Mugnaini chegou a Bruxelas na quarta-feira, depois que a suspensão das negociações já havia sido decidida por iniciativa do Itamaraty. Como homem proveniente do setor privado, assim como seu chefe, o ministro Luiz Fernando Furlan, passou a exercer todo o pragmatismo próprio do empresariado, simbolizado por esta frase: "É melhor recuperar o futuro do que ficar blasfemando sobre o passado". Desde ontem, Mugnaini está empenhado em "recuperar o futuro": reuniu-se com os representantes dos demais países do Mercosul, para combinar um esboço de calendário daqui para a frente e para antecipar idéias para digerir o "bode" europeu sem estragos mais consideráveis no estômago do Mercosul.

Aproximações
O princípio básico é o de que ambos os lados explicitem melhor suas ambições e seus limites, mesmo que reapresentem as propostas já postas à mesa.
Assim: o Mercosul dirá que quer uma cota de 315 mil toneladas de carne, em vez das 100 mil oferecidas pelos europeus. Mas acrescentará que, se os europeus cederem, estará disposto a ceder também em alguma área que os parceiros ambicionem muito. "Fatalmente, as propostas não baterão 100% no primeiro momento, mas se trata de um processo de aproximações sucessivas", diz o secretário-geral da Camex.
Além disso, o Mercosul prepara-se para colocar à mesa o seu próprio "bode", que ainda não está claramente desenhado, mas também pode passar pelo escalonamento. Ou seja, em vez de entregar imediatamente algo muito desejado pela UE, fazê-lo em dois, cinco ou dez anos. Se não estiver à mesa um "bode" do Sul, o risco óbvio é o de que os europeus retirem o escalonamento, mas mantenham as cotas baixas e ainda peçam algo em troca da retirada.
"É uma armadilha em que não podemos cair", diz Mugnaini.
De todo modo, a flexibilização do Mercosul, até ser de fato oferecida aos europeus, passará por um complexo processo de negociação.
Primeiro, será preciso aguardar a reunião, em Genebra, na semana que vem, dos líderes políticos das duas partes (o chanceler brasileiro Celso Amorim, presidente de turno do Mercosul, e o comissário europeu para o Comércio, Pascal Lamy, entre outros).
Deles, espera-se um empurrão político para destravar a negociação, já que seus subordinados bateram no muro na quarta-feira.
É razoável supor que o impulso político não faltará. Sempre que Amorim se reúne com Lamy (ou com o norte-americano Robert Zoellick, no caso da negociação da Alca), os dois lados manifestam o maior interesse em fechar rapidamente uma e outra negociação. Depois, invariavelmente, a negociação emperra.

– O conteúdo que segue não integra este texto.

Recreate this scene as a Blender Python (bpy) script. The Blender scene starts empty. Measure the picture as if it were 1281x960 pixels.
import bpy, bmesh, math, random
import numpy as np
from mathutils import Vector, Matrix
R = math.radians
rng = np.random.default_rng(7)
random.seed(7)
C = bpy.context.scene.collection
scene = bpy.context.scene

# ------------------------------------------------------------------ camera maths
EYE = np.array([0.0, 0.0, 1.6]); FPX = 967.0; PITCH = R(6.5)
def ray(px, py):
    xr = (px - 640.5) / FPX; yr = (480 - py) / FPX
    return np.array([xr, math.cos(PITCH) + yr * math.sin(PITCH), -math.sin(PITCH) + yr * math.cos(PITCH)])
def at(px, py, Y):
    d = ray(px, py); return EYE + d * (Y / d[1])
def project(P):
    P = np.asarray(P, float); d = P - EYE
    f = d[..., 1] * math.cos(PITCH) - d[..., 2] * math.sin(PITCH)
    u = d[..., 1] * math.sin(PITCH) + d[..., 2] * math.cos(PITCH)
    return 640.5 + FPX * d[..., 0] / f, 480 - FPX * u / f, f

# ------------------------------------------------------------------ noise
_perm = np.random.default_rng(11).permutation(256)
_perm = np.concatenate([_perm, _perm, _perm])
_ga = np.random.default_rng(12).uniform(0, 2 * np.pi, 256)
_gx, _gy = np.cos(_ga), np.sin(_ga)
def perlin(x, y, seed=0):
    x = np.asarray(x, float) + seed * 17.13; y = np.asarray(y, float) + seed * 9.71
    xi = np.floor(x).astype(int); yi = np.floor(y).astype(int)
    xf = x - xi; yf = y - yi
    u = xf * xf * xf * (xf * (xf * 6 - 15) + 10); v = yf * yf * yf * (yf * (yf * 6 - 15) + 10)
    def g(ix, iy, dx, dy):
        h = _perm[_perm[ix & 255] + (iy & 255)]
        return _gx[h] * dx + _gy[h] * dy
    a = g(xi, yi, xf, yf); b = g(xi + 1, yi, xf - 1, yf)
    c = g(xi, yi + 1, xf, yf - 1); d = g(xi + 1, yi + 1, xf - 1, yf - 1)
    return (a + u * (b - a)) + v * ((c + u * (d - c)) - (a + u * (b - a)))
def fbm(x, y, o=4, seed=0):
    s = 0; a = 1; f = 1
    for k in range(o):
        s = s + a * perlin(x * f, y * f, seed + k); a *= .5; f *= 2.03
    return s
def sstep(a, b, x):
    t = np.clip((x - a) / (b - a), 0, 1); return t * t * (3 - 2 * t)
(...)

Por isso, a segunda etapa será submeter a flexibilização sugerida por Mugnaini ao Gcex, o grupo interministerial que cuida de comércio exterior. Se passar também por essa etapa, a proposta será finalmente negociada com os sócios do Mercosul, em agosto, em Brasília, nas vésperas da nova reunião com os europeus, já marcada para o dia 9 do próximo mês.

Ironia
O que é irônico na negociação é que, justo no momento do auge da controvérsia, os dois lados conseguiram ontem praticamente finalizar o capítulo do futuro e incerto acordo que trata de solução de controvérsias. Ou, na prática, o tribunal das grandes e pequenas causas da eventual futura área de livre comércio União Européia/Mercosul.
O mecanismo será, em princípio, bem mais rápido e mais barato do que o complexo processo similar existente na Organização Mundial do Comércio.
Exemplo: na OMC, a média de tempo que leva para se estabelecer uma investigação quando existe uma controvérsia entre países é de nove meses. No caso do bloco UE-Mercosul, será de apenas três meses.